По словам В. А. Жуковского, настоящим призванием Гоголя было монашество. «Я уверен, – писал он П. А. Плетневу 17 марта (н. ст.) 1852 года из Бадена, получив известие о смерти Гоголя, – что если бы он не начал свои “Мертвые души”, которых окончание лежало на его совести и все ему не давалось, то он давно бы стал монахом и был бы успокоен совершенно, вступив в ту атмосферу, в которой душа его дышала бы легко и свободно».
Последнее десятилетие жизни Гоголя проходит под знаком все усиливающейся тяги к иночеству. Не давая монашеских обетов целомудрия, нестяжания и послушания, он исполнял их в своей жизни. «Нищенство есть блаженство, которого еще не раскусил свет. Но кого Бог удостоил отведать его сладость и кто уже возлюбил истинно свою нищенскую сумку, тот не продаст ее ни за какие сокровища здешнего мира».
Гоголь не имел своего дома и жил у друзей, – сегодня у одного, завтра у другого. Свою долю имения он отказал в пользу матери и остался нищим, – помогая при этом бедным студентам из средств, полученных за издание своих сочинений. Оставшееся после смерти Гоголя личное его имущество состояло из нескольких десятков рублей серебром, книг и старых вещей – а между тем созданный им фонд «на вспоможение бедным молодым людям, занимающимся наукою и искусством», составлял более двух с половиной тысяч рублей.
Гоголь, по-видимому, никогда не имел намерения жениться. Современники не оставили никаких свидетельств о близких отношениях его с какой-либо женщиной.
В письме к В. А. Жуковскому от 10 января (н. ст.) 1848 года из Неаполя, излагая свои воззрения на искусство, он говорит, что не должен, как ему кажется, связывать себя никакими узами на земле, в том числе и жизнью семейной. Живописцу Александру Иванову Гоголь также замечал, что для него едва ли позволительны мечты о женитьбе. «Вы нищий, – говорил он ему, – и не иметь вам так же угла, где приклонить главу, как не имел его и Тот, Которого пришествие дерзаете вы изобразить кистью! А потому евангелист прав, сказавши, что иные уже не свяжутся никогда никакими земными узами» (из письма от 24 июля (н. ст.) 1847 года из Остенде).

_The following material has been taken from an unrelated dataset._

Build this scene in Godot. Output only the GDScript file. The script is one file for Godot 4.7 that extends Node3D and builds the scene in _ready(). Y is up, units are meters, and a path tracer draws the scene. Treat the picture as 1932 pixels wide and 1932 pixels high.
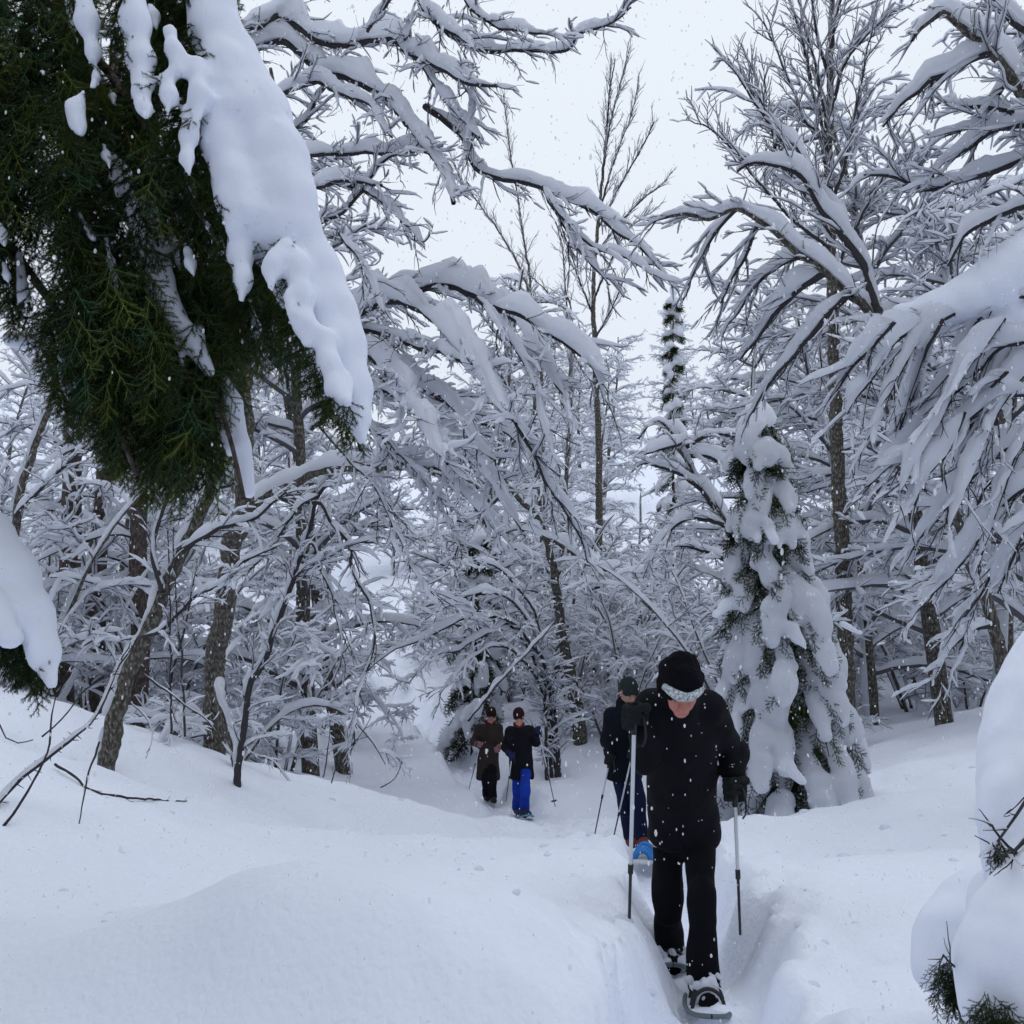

О церковном отношении Гоголя к послушанию говорит тот поразительный факт, что он по совету своего духовного отца сжег главы незаконченного труда и практически отказался от художественного творчества. О том, насколько труден этот шаг был для Гоголя, можно судить по его признанию в «Авторской исповеди»: «Мне, верно, потяжелей, чем кому-либо другому, отказаться от писательства, когда это составляло единственный предмет всех моих помышлений, когда я все прочее оставил, все лучшие приманки жизни, и, как монах, разорвал связи со всем тем, что мило человеку на земле, затем чтобы ни о чем другом не помышлять, кроме труда своего».